INFORMATION SHOWN:

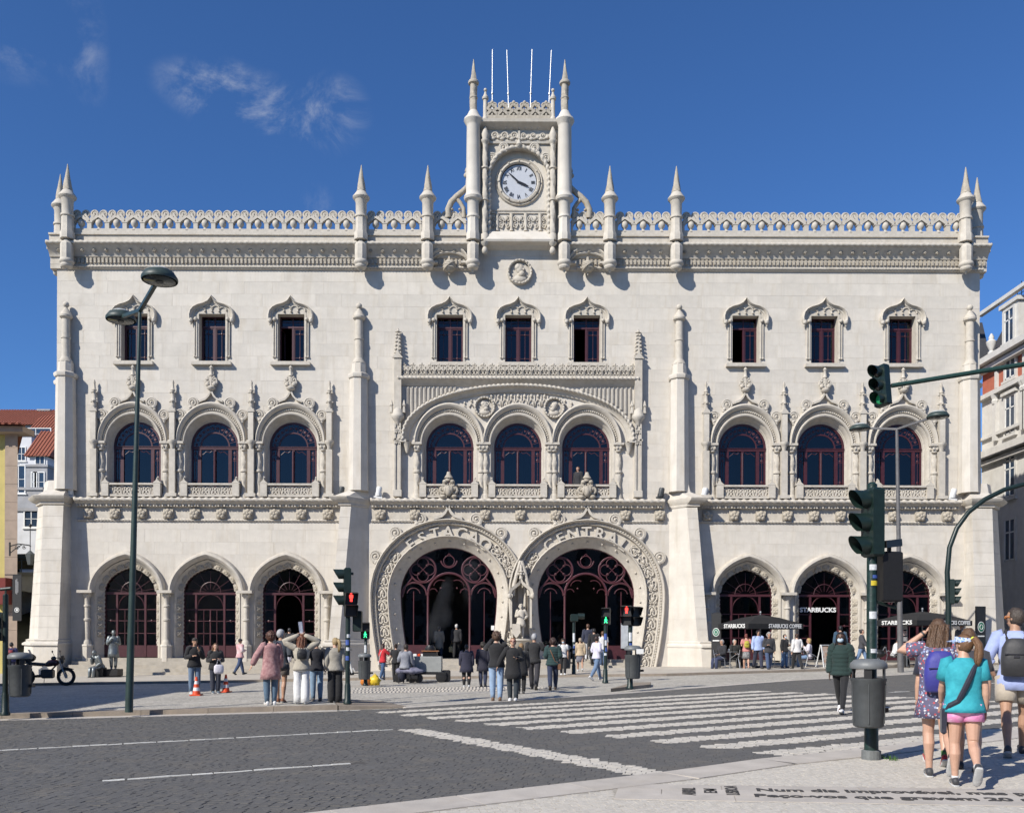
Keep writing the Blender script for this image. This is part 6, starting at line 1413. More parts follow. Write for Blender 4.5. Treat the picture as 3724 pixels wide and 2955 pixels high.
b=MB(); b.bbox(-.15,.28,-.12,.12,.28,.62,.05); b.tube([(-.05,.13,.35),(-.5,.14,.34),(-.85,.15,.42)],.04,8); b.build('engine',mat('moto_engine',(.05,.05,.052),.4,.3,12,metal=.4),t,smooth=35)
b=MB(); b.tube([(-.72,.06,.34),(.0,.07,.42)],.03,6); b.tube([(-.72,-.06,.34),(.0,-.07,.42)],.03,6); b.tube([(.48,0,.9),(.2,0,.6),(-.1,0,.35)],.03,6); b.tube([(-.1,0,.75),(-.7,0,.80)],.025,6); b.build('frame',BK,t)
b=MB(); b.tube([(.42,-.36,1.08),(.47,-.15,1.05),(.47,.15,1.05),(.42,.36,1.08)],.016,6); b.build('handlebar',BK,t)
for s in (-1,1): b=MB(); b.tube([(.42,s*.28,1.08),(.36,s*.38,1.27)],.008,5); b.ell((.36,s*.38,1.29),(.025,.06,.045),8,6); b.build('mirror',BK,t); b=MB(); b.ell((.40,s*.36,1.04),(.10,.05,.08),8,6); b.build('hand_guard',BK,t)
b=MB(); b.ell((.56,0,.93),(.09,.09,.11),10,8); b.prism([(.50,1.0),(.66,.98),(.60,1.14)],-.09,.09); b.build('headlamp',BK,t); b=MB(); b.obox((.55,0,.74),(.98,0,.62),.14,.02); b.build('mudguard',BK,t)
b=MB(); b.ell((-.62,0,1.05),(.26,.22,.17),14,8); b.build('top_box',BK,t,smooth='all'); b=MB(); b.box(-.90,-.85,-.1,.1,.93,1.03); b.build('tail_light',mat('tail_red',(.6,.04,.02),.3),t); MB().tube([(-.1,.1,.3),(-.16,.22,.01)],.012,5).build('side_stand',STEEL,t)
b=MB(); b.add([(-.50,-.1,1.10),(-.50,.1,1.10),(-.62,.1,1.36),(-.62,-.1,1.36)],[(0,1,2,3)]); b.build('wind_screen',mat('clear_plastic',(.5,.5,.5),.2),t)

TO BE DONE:
Reproduce all of the data exactly, omitting each picture it holds.

ANSWER TO THIS PROBLEM:
Keep writing the Blender script for this image. This is part 6, starting at line 1413. More parts follow. Write for Blender 4.5. Treat the picture as 3724 pixels wide and 2955 pixels high.
b=MB(); b.bbox(-.15,.28,-.12,.12,.28,.62,.05); b.tube([(-.05,.13,.35),(-.5,.14,.34),(-.85,.15,.42)],.04,8); b.build('engine',mat('moto_engine',(.05,.05,.052),.4,.3,12,metal=.4),t,smooth=35)
b=MB(); b.tube([(-.72,.06,.34),(.0,.07,.42)],.03,6); b.tube([(-.72,-.06,.34),(.0,-.07,.42)],.03,6); b.tube([(.48,0,.9),(.2,0,.6),(-.1,0,.35)],.03,6); b.tube([(-.1,0,.75),(-.7,0,.80)],.025,6); b.build('frame',BK,t)
b=MB(); b.tube([(.42,-.36,1.08),(.47,-.15,1.05),(.47,.15,1.05),(.42,.36,1.08)],.016,6); b.build('handlebar',BK,t)
for s in (-1,1): b=MB(); b.tube([(.42,s*.28,1.08),(.36,s*.38,1.27)],.008,5); b.ell((.36,s*.38,1.29),(.025,.06,.045),8,6); b.build('mirror',BK,t); b=MB(); b.ell((.40,s*.36,1.04),(.10,.05,.08),8,6); b.build('hand_guard',BK,t)
b=MB(); b.ell((.56,0,.93),(.09,.09,.11),10,8); b.prism([(.50,1.0),(.66,.98),(.60,1.14)],-.09,.09); b.build('headlamp',BK,t); b=MB(); b.obox((.55,0,.74),(.98,0,.62),.14,.02); b.build('mudguard',BK,t)
b=MB(); b.ell((-.62,0,1.05),(.26,.22,.17),14,8); b.build('top_box',BK,t,smooth='all'); b=MB(); b.box(-.90,-.85,-.1,.1,.93,1.03); b.build('tail_light',mat('tail_red',(.6,.04,.02),.3),t); MB().tube([(-.1,.1,.3),(-.16,.22,.01)],.012,5).build('side_stand',STEEL,t)
b=MB(); b.add([(-.50,-.1,1.10),(-.50,.1,1.10),(-.62,.1,1.36),(-.62,-.1,1.36)],[(0,1,2,3)]); b.build('wind_screen',mat('clear_plastic',(.5,.5,.5),.2),t)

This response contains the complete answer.